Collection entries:
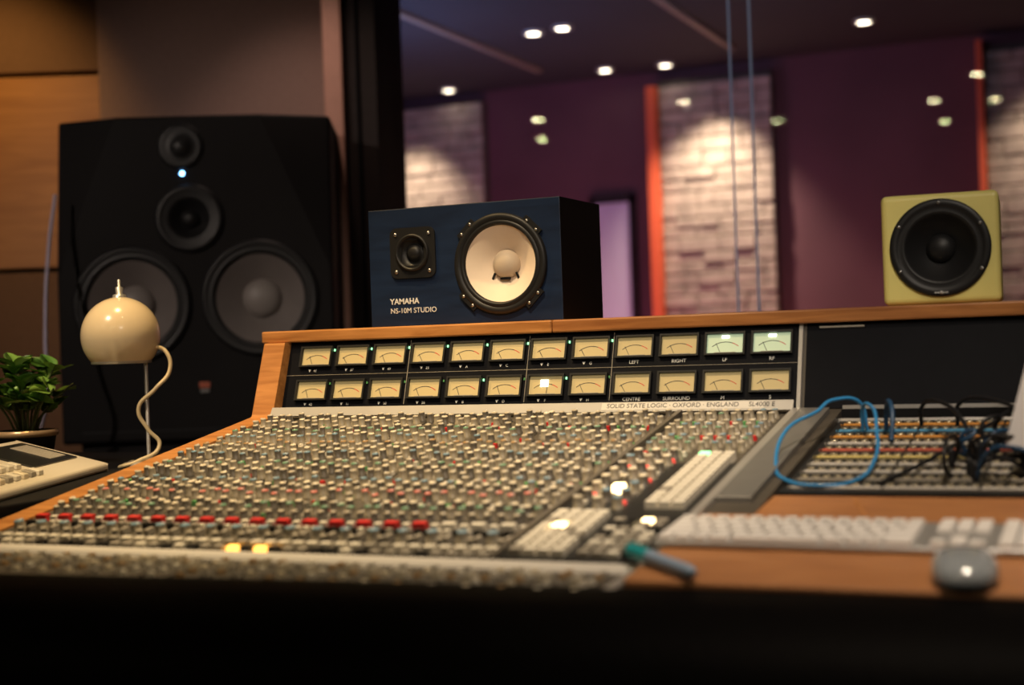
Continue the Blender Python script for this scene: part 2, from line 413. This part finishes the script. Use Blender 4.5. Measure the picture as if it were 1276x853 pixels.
PB=T(0,1.765,.850)@RX(math.degrees(math.atan((.915-.850)/.42)))
M['pborange']=mat('strip_orange',(.70,.32,.07),.5); M['pbblue']=mat('strip_blue',(.10,.33,.55),.5); M['pbred']=mat('strip_red',(.55,.13,.08),.5); M['pbyel']=mat('strip_yellow',(.68,.55,.20),.5)
M['brass']=mat('jack_brass',(.6,.52,.35),.3,.8)
b=MB(); b.box(-.428,.74,0,.415,-.02,.0,'bblack',PB)
cols=['strip','bgrey','strip','strip','pbyel','pbred','strip','pborange','pbblue','pborange']
for r in range(10):
    yy=.02+r*.040
    b.box(-.42,.73,yy,yy+.008,0,.002,cols[r],PB)
    for k in range(80):
        x=-.415+k*.0144
        if k%8==0: b.box(x-.004,x-.001,yy-.001,yy+.009,.002,.0025,'bblack',PB)
        b.lathe([(.0052,0),(.0052,.002),(.0032,.0022),(.003,0),(0,0)],8,'brass',PB@T(x+.004,yy+.022,0),True,['brass','brass','bblack','bblack'])
b.obj('patch_bay',con)

pc=empty('patch_cables',(0,0,0))
M['cblueR']=mat('cable_blue',(.03,.22,.50),.35); M['cblk']=mat('cable_black',(.010,.010,.012),.45,spec=.3); M['cteal']=mat('cable_dark_blue',(.01,.05,.12),.4)
def pbz(y): return .850+.155*(y-1.765)
loop=[(-.425,2.00,.938),(-.452,1.93,.918),(-.452,1.86,.880),(-.425,1.80,.862),(-.38,1.785,.857),(-.34,1.81,.861),(-.325,1.87,.882),(-.335,1.95,.918),(-.352,2.02,.942),(-.372,2.06,.940),(-.375,2.07,.905)]
curve('cable_1',loop,.0026,'cblueR',pc)
curve('cable_1b',[(-.425,2.00,.938),(-.41,2.05,.952),(-.38,2.08,.946),(-.372,2.09,.905)],.0026,'cblueR',pc)
curve('cable_2',[(-.345,2.09,.905),(-.344,2.09,.935),(-.335,2.06,.948),(-.328,2.04,.935),(-.327,2.02,.895)],.0035,'cteal',pc)
curve('cable_3',[(-.300,2.12,.91),(-.298,2.11,.935),(-.26,2.05,.945),(-.22,1.98,.91),(-.215,1.95,.882)],.003,'cblk',pc)
curve('cable_4',[(-.25,2.12,.91),(-.245,2.10,.940),(-.18,2.04,.945),(-.13,1.97,.91),(-.12,1.92,.877)],.003,'cblk',pc)
curve('cable_5',[(-.31,1.80,.858),(-.26,1.88,.880),(-.20,1.98,.915),(-.14,2.08,.940),(-.12,2.12,.908)],.0028,'cblk',pc)
random.seed(3)
for k in range(14):
    x0=-.235+random.uniform(0,.13); y0=1.82+random.uniform(0,.18); x1=x0+random.uniform(-.06,.10); y1=y0+random.uniform(-.07,.07)
    h=random.uniform(.025,.052)
    curve('cable_%d'%(k+6),[(x0,y0,pbz(y0)),(x0+random.uniform(-.02,.02),y0-.01,pbz(y0)+h*.8),((x0+x1)/2,(y0+y1)/2-.02,pbz(y0)+h),(x1+random.uniform(-.02,.02),y1-.03,pbz(y1)+h*.5),(x1,y1,pbz(y1))],.003,random.choice(['cblk','cblk','cblk','cteal']),pc)
    b=MB(); b.lathe([(.0045,0),(.0045,.020),(.003,.024),(0,.024)],10,'cblk',T(x0,y0,pbz(y0))); b.obj('plug',pc)

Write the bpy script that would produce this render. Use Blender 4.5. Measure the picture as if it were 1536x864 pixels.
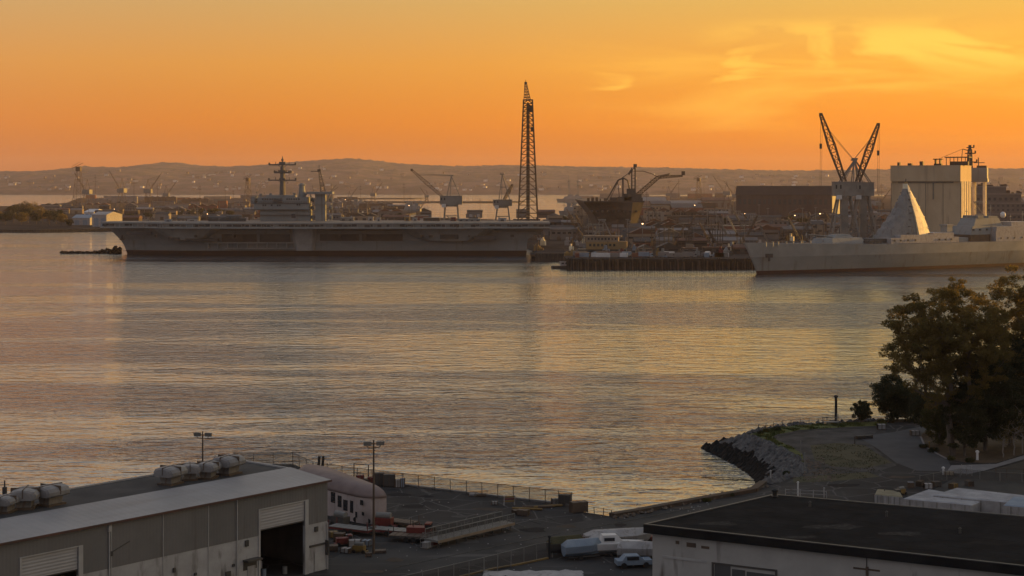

— Given request —
Your task is to copy the entries in full and exactly, without any images.

— Correct output —
Continue the Blender Python script for this scene: part 2, from line 413. This part finishes the script. Use Blender 4.5. Measure the picture as if it were 1276x853 pixels.
PB=T(0,1.765,.850)@RX(math.degrees(math.atan((.915-.850)/.42)))
M['pborange']=mat('strip_orange',(.70,.32,.07),.5); M['pbblue']=mat('strip_blue',(.10,.33,.55),.5); M['pbred']=mat('strip_red',(.55,.13,.08),.5); M['pbyel']=mat('strip_yellow',(.68,.55,.20),.5)
M['brass']=mat('jack_brass',(.6,.52,.35),.3,.8)
b=MB(); b.box(-.428,.74,0,.415,-.02,.0,'bblack',PB)
cols=['strip','bgrey','strip','strip','pbyel','pbred','strip','pborange','pbblue','pborange']
for r in range(10):
    yy=.02+r*.040
    b.box(-.42,.73,yy,yy+.008,0,.002,cols[r],PB)
    for k in range(80):
        x=-.415+k*.0144
        if k%8==0: b.box(x-.004,x-.001,yy-.001,yy+.009,.002,.0025,'bblack',PB)
        b.lathe([(.0052,0),(.0052,.002),(.0032,.0022),(.003,0),(0,0)],8,'brass',PB@T(x+.004,yy+.022,0),True,['brass','brass','bblack','bblack'])
b.obj('patch_bay',con)

pc=empty('patch_cables',(0,0,0))
M['cblueR']=mat('cable_blue',(.03,.22,.50),.35); M['cblk']=mat('cable_black',(.010,.010,.012),.45,spec=.3); M['cteal']=mat('cable_dark_blue',(.01,.05,.12),.4)
def pbz(y): return .850+.155*(y-1.765)
loop=[(-.425,2.00,.938),(-.452,1.93,.918),(-.452,1.86,.880),(-.425,1.80,.862),(-.38,1.785,.857),(-.34,1.81,.861),(-.325,1.87,.882),(-.335,1.95,.918),(-.352,2.02,.942),(-.372,2.06,.940),(-.375,2.07,.905)]
curve('cable_1',loop,.0026,'cblueR',pc)
curve('cable_1b',[(-.425,2.00,.938),(-.41,2.05,.952),(-.38,2.08,.946),(-.372,2.09,.905)],.0026,'cblueR',pc)
curve('cable_2',[(-.345,2.09,.905),(-.344,2.09,.935),(-.335,2.06,.948),(-.328,2.04,.935),(-.327,2.02,.895)],.0035,'cteal',pc)
curve('cable_3',[(-.300,2.12,.91),(-.298,2.11,.935),(-.26,2.05,.945),(-.22,1.98,.91),(-.215,1.95,.882)],.003,'cblk',pc)
curve('cable_4',[(-.25,2.12,.91),(-.245,2.10,.940),(-.18,2.04,.945),(-.13,1.97,.91),(-.12,1.92,.877)],.003,'cblk',pc)
curve('cable_5',[(-.31,1.80,.858),(-.26,1.88,.880),(-.20,1.98,.915),(-.14,2.08,.940),(-.12,2.12,.908)],.0028,'cblk',pc)
random.seed(3)
for k in range(14):
    x0=-.235+random.uniform(0,.13); y0=1.82+random.uniform(0,.18); x1=x0+random.uniform(-.06,.10); y1=y0+random.uniform(-.07,.07)
    h=random.uniform(.025,.052)
    curve('cable_%d'%(k+6),[(x0,y0,pbz(y0)),(x0+random.uniform(-.02,.02),y0-.01,pbz(y0)+h*.8),((x0+x1)/2,(y0+y1)/2-.02,pbz(y0)+h),(x1+random.uniform(-.02,.02),y1-.03,pbz(y1)+h*.5),(x1,y1,pbz(y1))],.003,random.choice(['cblk','cblk','cblk','cteal']),pc)
    b=MB(); b.lathe([(.0045,0),(.0045,.020),(.003,.024),(0,.024)],10,'cblk',T(x0,y0,pbz(y0))); b.obj('plug',pc)

Write the bpy script that would produce this render. Use Blender 4.5. Measure the picture as if it were 1536x864 pixels.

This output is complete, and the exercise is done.